Submission 254
Effects of Scientific Evidence Presentation Formats Point to a Memory-Sampling Mechanism in Evidence-Based Belief Updating
SymposiumTalk-04
Presented by: Marcel R. Schreiner
The aim of the scientific enterprise is to foster the accumulation of a reliable body of knowledge on which we can base our beliefs about the world. This typically entails the synthesis of different pieces of evidence obtained in individual scientific studies. We investigated the impact of different evidence presentation formats on laypeople’s belief updating regarding psychological hypotheses. Participants from a diverse sample of 930 U.S. residents were presented several psychological hypotheses. For each hypothesis, we assessed their prior beliefs, presented fictitious study outcomes, and then assessed participant’s posterior beliefs. Crucially, we manipulated the presentation format and order of the presented study outcomes. Participants exhibited more belief updating when study outcomes were presented simultaneously compared to a sequential presentation format.
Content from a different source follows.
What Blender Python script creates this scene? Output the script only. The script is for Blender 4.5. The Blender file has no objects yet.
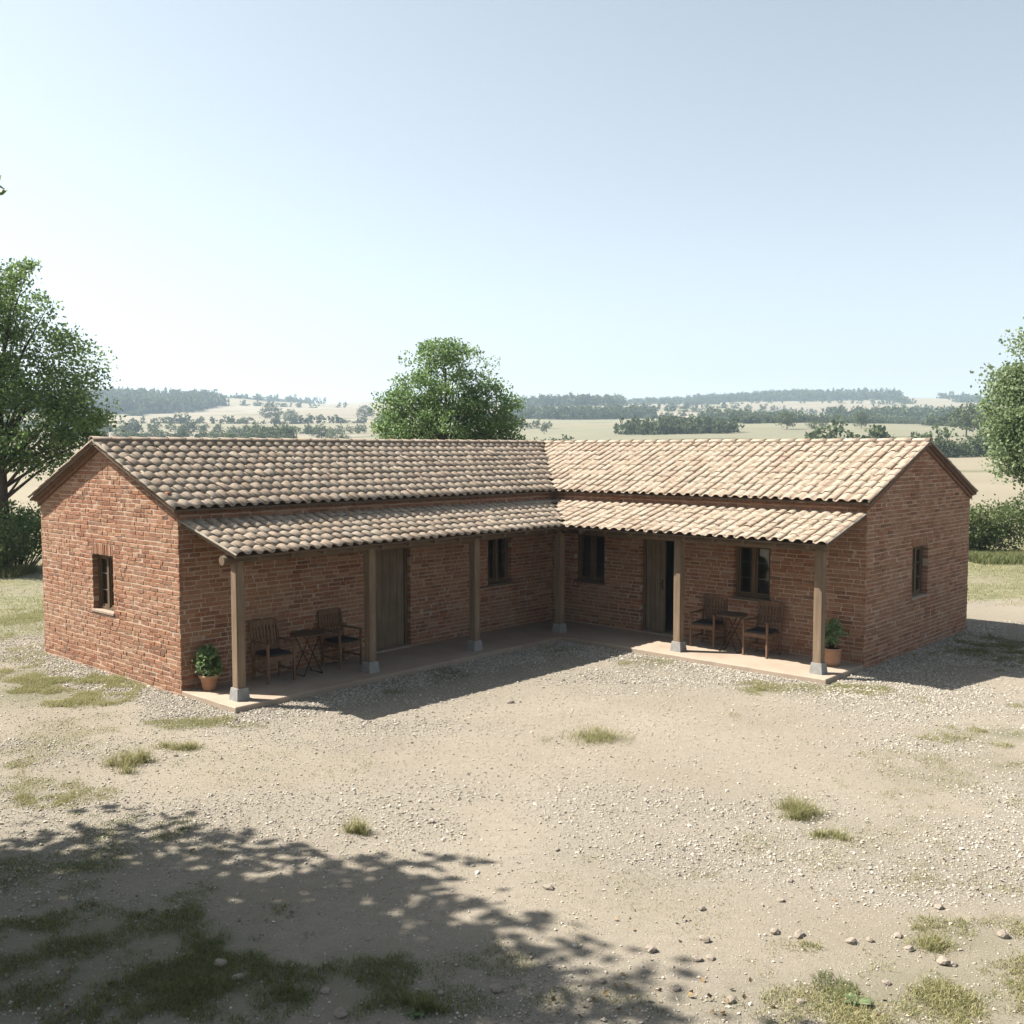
import bpy, math, random
import numpy as np
from mathutils import Vector, Matrix, noise as mnoise
random.seed(7); rng = np.random.default_rng(11)
R = math.radians
C = bpy.context.scene.collection
scene = bpy.context.scene

# ------------------------------------------------------------------ camera
CX, CY, CZ = -0.9323, -22.9286, 4.0
FPX = 1005.8; PITCH = 3.63
cam_d = bpy.data.cameras.new('camera'); cam = bpy.data.objects.new('camera', cam_d); C.objects.link(cam)
cam.location = (CX, CY, CZ); cam.rotation_euler = (R(90 - PITCH), 0, 0)
cam_d.sensor_width = 36; cam_d.lens = FPX / 1024 * 36; cam_d.clip_end = 9000; cam_d.clip_start = 0.1
scene.camera = cam
# ------------------------------------------------------------------ light
SUN_EL = 50.0; SUN_AZ = -11.0        # elevation, and the heading the light travels (deg from +x)
w = bpy.data.worlds.new("World"); scene.world = w; w.use_nodes = True
nt = w.node_tree; bg = nt.nodes['Background']
sky = nt.nodes.new('ShaderNodeTexSky'); sky.sky_type = 'NISHITA'; sky.sun_disc = False
sky.sun_elevation = R(SUN_EL)
tx, ty = -math.cos(R(SUN_AZ)), -math.sin(R(SUN_AZ))      # towards the sun
sky.sun_rotation = math.atan2(tx, ty)
sky.altitude = 150; sky.air_density = 1.0; sky.dust_density = 2.0; sky.ozone_density = 1.0
hsv = nt.nodes.new('ShaderNodeHueSaturation'); hsv.inputs['Saturation'].default_value = .52; hsv.inputs['Hue'].default_value = .485
nt.links.new(sky.outputs[0], hsv.inputs['Color']); nt.links.new(hsv.outputs[0], bg.inputs[0]); bg.inputs[1].default_value = 0.0605
sd = bpy.data.lights.new('sun', 'SUN'); sun = bpy.data.objects.new('sun', sd); C.objects.link(sun)
sd.energy = 5.0; sd.angle = R(0.53); sd.color = (1.0, 0.93, 0.83)
ldir = Vector((math.cos(R(SUN_AZ)) * math.cos(R(SUN_EL)), math.sin(R(SUN_AZ)) * math.cos(R(SUN_EL)), -math.sin(R(SUN_EL))))
sun.rotation_euler = ldir.to_track_quat('-Z', 'Y').to_euler(); sun.location = (-30, 0, 40)
scene.view_settings.view_transform = 'Standard'; scene.view_settings.look = 'None'
scene.view_settings.gamma = 1; scene.view_settings.exposure = 1.6
try:
    scene.cycles.volume_bounces = 1; scene.cycles.max_bounces = 8
    scene.cycles.volume_step_rate = 4
except Exception: pass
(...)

In addition, the higher participants’ prior beliefs, the more they updated their beliefs when confirmatory evidence was presented after disconfirmatory evidence, compared to a reversed or alternating order. We further investigated influences of participant-internal factors on belief updating and found a negative effect of subjective expertise regarding the hypothesis topic, and positive effects of trust in science and scientific literacy. Our results provide practical implications for science communication and point towards serial position effects in belief updating. They thus point to a memory-based sampling mechanism underlying belief updating based on scientific evidence rather than a continuous updating mechanism, such that participants represent individual pieces of evidence, which they retrieve and aggregate when having to construct a judgment.